Complete step by step solution:
Since a, b , c are in G.P. with a common ratio ${r_1}$ , therefore
⇒\[a \ne 0\] … (1)
⇒\[b = a{r_1}\] … (2)
⇒\[c = a{r_1}^2\] … (3)
Since$\alpha $ , $\beta $ , $\gamma $ are in G.P. with common ratio ${r_2}$ , therefore
⇒\[\alpha \ne 0\] … (4)
⇒\[\beta = \alpha {r_2}\] … (5)
⇒\[\gamma = \alpha {r_2}^2\] … (6)
Also according to the condition, the system of equations have only zero solution, hence,
⇒\[\left| {\begin{array}{*{20}{c}}
  a&\alpha &1 \\
  b&\beta &1 \\
  c&\gamma &1
\end{array}} \right| = 0\]
On substituting values from (2), (3), (5), and (6)
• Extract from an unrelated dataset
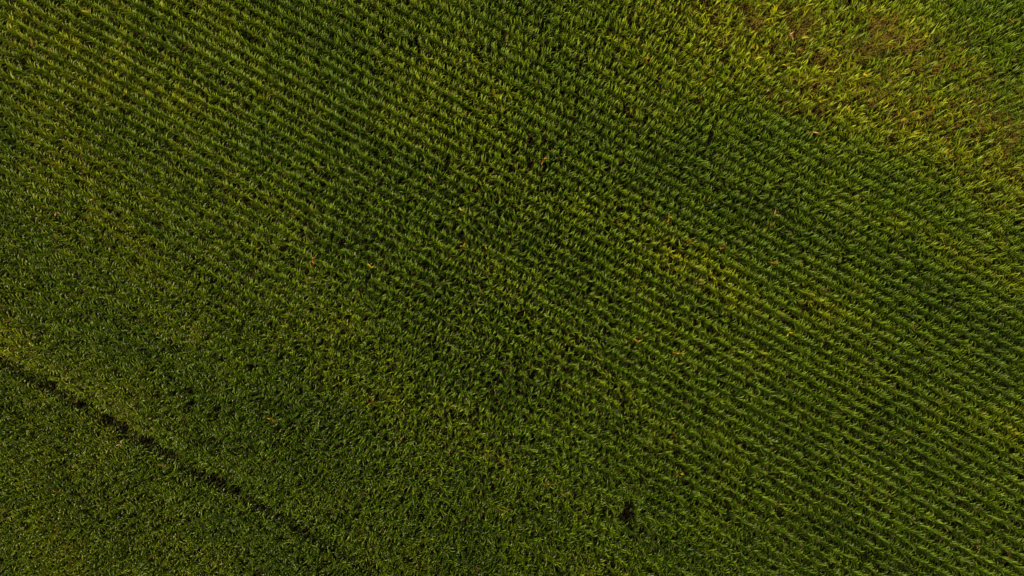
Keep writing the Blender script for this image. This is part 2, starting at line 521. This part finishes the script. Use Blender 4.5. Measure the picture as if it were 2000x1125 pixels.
sources = []
jobs = [(i, 'yellow green corn plant standing thinly among the brown weeds of the upper right', 'thin corn plants in the weedy patches') for i in thin_ids] + \
       [(i, 'green corn plant in the closed rows at the very middle of the field', 'corn plants at the middle of the field') for i in mid_ids]
for n, (i, lab, grp) in enumerate(jobs):
    if n < 20:
        t = build_single(500 + n, tassel=(n % 10 == 0)); sources.append(t)
    else:
        t = dup(sources[n % 20])
    place(t, i, lab, grp)

# ------------------------------------------------------------------ brown weeds on the open ground
g = Geo()
NW = 240000
wx = rng.uniform(-XR, XR, NW * 3); wy = rng.uniform(-YR, YR, NW * 3)
m = blobs(wx, wy, WEED) + .75 * np.clip(blobs(wx, wy, [(1700, 110, 420, 130, 1.0), (1950, 250, 200, 110, .5)]), 0, 1) + .012
keep = rng.random(NW * 3) < np.clip(m * (.4 + N2(wx * 1.3, wy * 1.3)), 0, 1)
wx, wy, wm = wx[keep], wy[keep], m[keep]
ns = len(wx)
hh = rng.uniform(.35, 1.0, ns) * np.clip(.5 + wm, .5, 1.1)
aa = rng.uniform(0, 2 * math.pi, ns); ll = rng.uniform(.25, .8, ns) * hh
ww = rng.uniform(.008, .022, ns)
pa = aa + math.pi / 2 + rng.normal(0, .5, ns)
p0 = np.stack([wx, wy, np.zeros(ns)], 1)
p1 = p0 + np.stack([np.cos(aa) * ll * .35, np.sin(aa) * ll * .35, hh * .7], 1)
p2 = p0 + np.stack([np.cos(aa) * ll, np.sin(aa) * ll, hh * rng.uniform(.75, 1.05, ns)], 1)
sd = np.stack([np.cos(pa), np.sin(pa), np.zeros(ns)], 1) * ww[:, None]
VV = np.stack([p0 + sd, p0 - sd, p1 + sd, p1 - sd, p2 + sd * .4, p2 - sd * .4], 1).reshape(-1, 3)
FF = (np.array([[0, 1, 3, 2], [2, 3, 5, 4]])[None] + (np.arange(ns) * 6)[:, None, None]).reshape(-1, 4)
t = rng.random(ns)[:, None]; t2 = rng.uniform(.7, 1.25, ns)[:, None]
pal_a, pal_b, pal_c = np.array([.25, .172, .020]), np.array([.15, .150, .012]), np.array([.20, .130, .016])
cc = np.where(t < .45, pal_a, np.where(t < .85, pal_b, pal_c)) * t2 * .60
weeds = bpy.data.objects.new('weeds', mesh_from('weeds', VV, FF, np.repeat(cc, 6, 0), M_WEED))
weeds['kind'] = 'stuff'; weeds['label'] = 'brown dry weeds in patches between thin corn, upper right'; weeds['category'] = 'weeds'
COL.objects.link(weeds)
print('weed stems', ns)

# ------------------------------------------------------------------ ground
S = 3000.0
lim = [-S, -400, -60, 60, 400, S]
gv = [(a, b, 0.0) for a in lim for b in lim]
gf = [(i * 6 + j, (i + 1) * 6 + j, (i + 1) * 6 + j + 1, i * 6 + j + 1) for i in range(5) for j in range(5)]
me = bpy.data.meshes.new('ground'); me.from_pydata(gv, [], gf); me.materials.append(M_SOIL)
ground = bpy.data.objects.new('ground', me); ground['kind'] = 'structure'
ground['label'] = 'brown field soil showing between the corn rows'
COL.objects.link(ground)

# ------------------------------------------------------------------ light
SUN_EL = R(35)
to_sun = np.array([-0.80, -0.60]); to_sun /= np.linalg.norm(to_sun)
w = bpy.data.worlds.new('World'); scene.world = w; w.use_nodes = True
nt = w.node_tree; nt.nodes.clear()
wo = nt.nodes.new('ShaderNodeOutputWorld'); bg = nt.nodes.new('ShaderNodeBackground')
sk = nt.nodes.new('ShaderNodeTexSky'); sk.sky_type = 'NISHITA'; sk.sun_disc = False
sk.sun_elevation = SUN_EL; sk.sun_rotation = math.atan2(to_sun[0], to_sun[1])
bg.inputs['Strength'].default_value = 0.05
nt.links.new(sk.outputs[0], bg.inputs[0]); nt.links.new(bg.outputs[0], wo.inputs[0])
sl = bpy.data.lights.new('sun', 'SUN'); sl.energy = 5.0; sl.angle = R(0.53); sl.color = (1.0, 0.85, 0.52)
so = bpy.data.objects.new('sun', sl)
from mathutils import Vector
d = Vector((to_sun[0] * math.cos(SUN_EL), to_sun[1] * math.cos(SUN_EL), math.sin(SUN_EL)))
so.rotation_euler = d.to_track_quat('Z', 'Y').to_euler(); so.location = d * 80
COL.objects.link(so)

# ------------------------------------------------------------------ camera and colour
cam = bpy.data.cameras.new('camera'); cam.sensor_width = 36.0
cam.lens = 36.0 * (CAM_Z - CANOPY) / (2000 / PPM)
cam.clip_end = 10000
co = bpy.data.objects.new('camera', cam); co.location = (0, 0, CAM_Z); co.rotation_euler = (0, 0, 0)
COL.objects.link(co); scene.camera = co
scene.view_settings.view_transform = 'Standard'
scene.view_settings.look = 'None'
scene.view_settings.exposure = 0.95
scene.view_settings.gamma = 1.0
scene.render.filter_size = 0.8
⇒\[\left| {\begin{array}{*{20}{c}}
  a&\alpha &1 \\
  {a{r_1}}&{\alpha {r_2}}&1 \\
  {a{r_1}^2}&{\alpha {r_2}^2}&1
\end{array}} \right| = 0\]
On taking a common from \[{C_1}\] and taking \[\alpha \] common from \[{C_2}\], we get
⇒\[a\alpha \left| {\begin{array}{*{20}{c}}
  1&1&1 \\
  {{r_1}}&{{r_2}}&1 \\
  {{r_1}^2}&{{r_2}^2}&1
\end{array}} \right| = 0\]

On applying ${C_2} \to {C_2} - {C_1}$ and ${C_3} \to {C_3} - {C_1}$ , we get
⇒\[a\alpha \left| {\begin{array}{*{20}{c}}
  1&0&0 \\
  {{r_1}}&{{r_2} - {r_1}}&{1 - {r_1}} \\
  {{r_1}^2}&{{r_2}^2 - {r_1}^2}&{1 - {r_1}^2}
\end{array}} \right| = 0\]
We know that \[{a^2} - {b^2} = (a - b)(a + b)\] , so we have
⇒\[a\alpha \left| {\begin{array}{*{20}{c}}
  1&0&0 \\
  {{r_1}}&{{r_2} - {r_1}}&{1 - {r_1}} \\
  {{r_1}^2}&{({r_2} - {r_1})({r_2} + {r_1})}&{(1 + {r_1})(1 - {r_1})}
\end{array}} \right| = 0\]
On taking \[{r_2} - {r_1}\] common from \[{C_2}\] and taking \[1 - {r_1}\] common from \[{C_3}\], we get
⇒\[a\alpha ({r_2} - {r_1})(1 - {r_1})\left| {\begin{array}{*{20}{c}}
  1&0&0 \\
  {{r_1}}&1&1 \\
  {{r_1}^2}&{{r_2} + {r_1}}&{1 + {r_1}}
\end{array}} \right| = 0\]
On Solving for the determinant by \[{R_1}\], we get
⇒\[a\alpha ({r_2} - {r_1})(1 - {r_1})(1 \times (1 \times (1 + {r_1}) - 1 \times ({r_2} + {r_1}))) = 0\]
On Solving for the brackets in LHS, we get
⇒\[a\alpha ({r_2} - {r_1})(1 - {r_1})(1 + {r_1} - {r_2} - {r_1}) = 0\]
On Canceling out equal and opposite terms in LHS, we get
⇒\[a\alpha ({r_2} - {r_1})(1 - {r_1})(1 - {r_2}) = 0\]
Hence, if the solution needs to be 0, either \[({r_2} - {r_1}) = 0\] or \[(1 - {r_1}) = 0\] or \[(1 - {r_2}) = 0\]
Hence, either
⇒\[{r_2} = {r_1}\]
Or
⇒\[{r_1} = 1\]
Or
⇒\[{r_2} = 1\]

Note:
While solving determinant, we should always try to use the transformations in such a way that common terms can be taken out of it. This makes solving the determinants very easy and may also result in having two columns or rows the same, Hence resulting in 0.